Cal Bedient - Days of Unwilling
Currently I’m bedeviled by Cal Bedient’s Days of Unwilling. What a tour de something or other. Every time I think I’m on board, I find myself instantly adrift. Whenever I think I’ve grasped the tone, the tone escapes and builds a little bonfire out of my assumptions. Am I in contention with this book? Well, no, not exactly, it’s more that I’m witnessing something amazing, but what it is, I’m not sure. An investigation of perversion, maybe? Or investigation as a form of perversion? It’s fascinating, whatever it is.
Examples from the text don’t equal the experience of the totality, but here goes a poem anyway:
“NOTE THE WREATH OF HAIR AT THE BACK OF HER HEAD, WHICH THOUGH FASTENED BY A SPIRAL FILLET, ESCAPES AT LAST AND FLIES OFF LOOSE IN A SWEEPING CURVE”
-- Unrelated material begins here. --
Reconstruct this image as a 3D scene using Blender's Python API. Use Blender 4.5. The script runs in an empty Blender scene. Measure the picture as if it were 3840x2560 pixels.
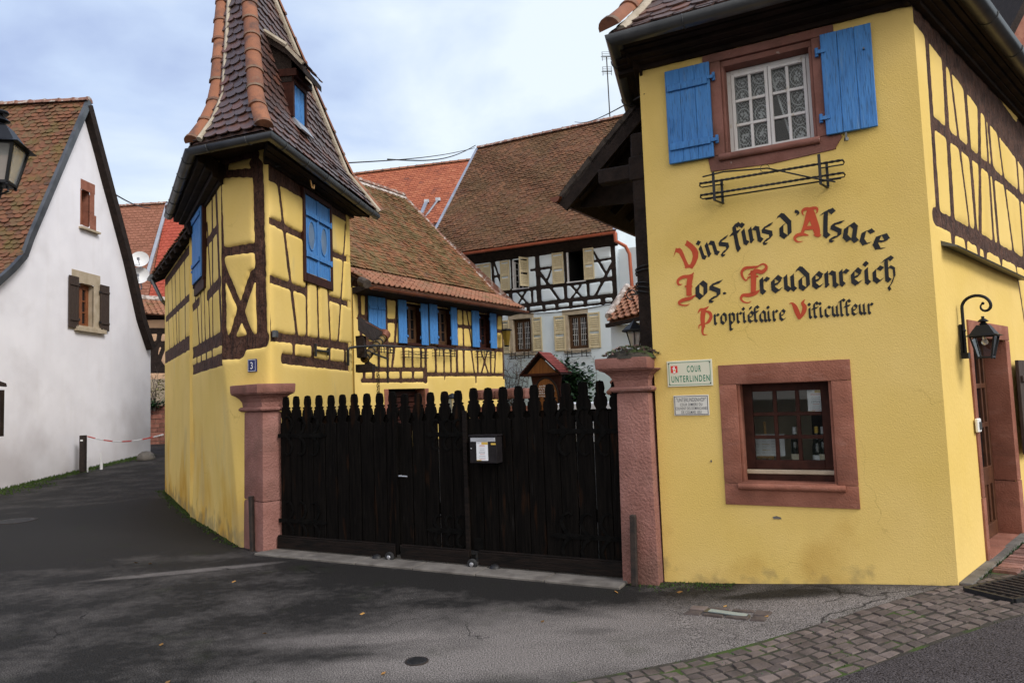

Water in its ruins I would surely sponge what I could.
But leaving out the differences on Friday there is some sense in that.
General or particular, you choose, dear, I have to sit down a minute
in the wounded operating sound of this breathing.
You ask, “Can you look into the eyes of a cornered rat
and listen to its chitter as you pick up a stone
without yourself becoming something small and terrified?”
Today, anyway, let me rest like metal strings softening to the rags
of a clavichord’s bing bung, so reminiscent, don’t you think,
of musical glasses, in their “plaintive, disembodied, melancholy” tones?
Yet even if breathing’s a pile in sequence, like rain,
shouldn’t one try to connect up extremes in a mention like sailing
when, suddenly, the mast leans down and gulps salt
water without considering a single person’s feelings?
I have an ache of excellent bits of many things, like a letter
for all the family, also days when no boat approaches to signal
your particular beauty on a background so purely unbreathing.
2 Comments:
Thank you for posting this, John. Note that the title has a couple of typos that escaped the copy editor (the table of contents has the correct title).
--Alex
Alex:
That was some change! Makes a pretty big difference. Thanks for the catch.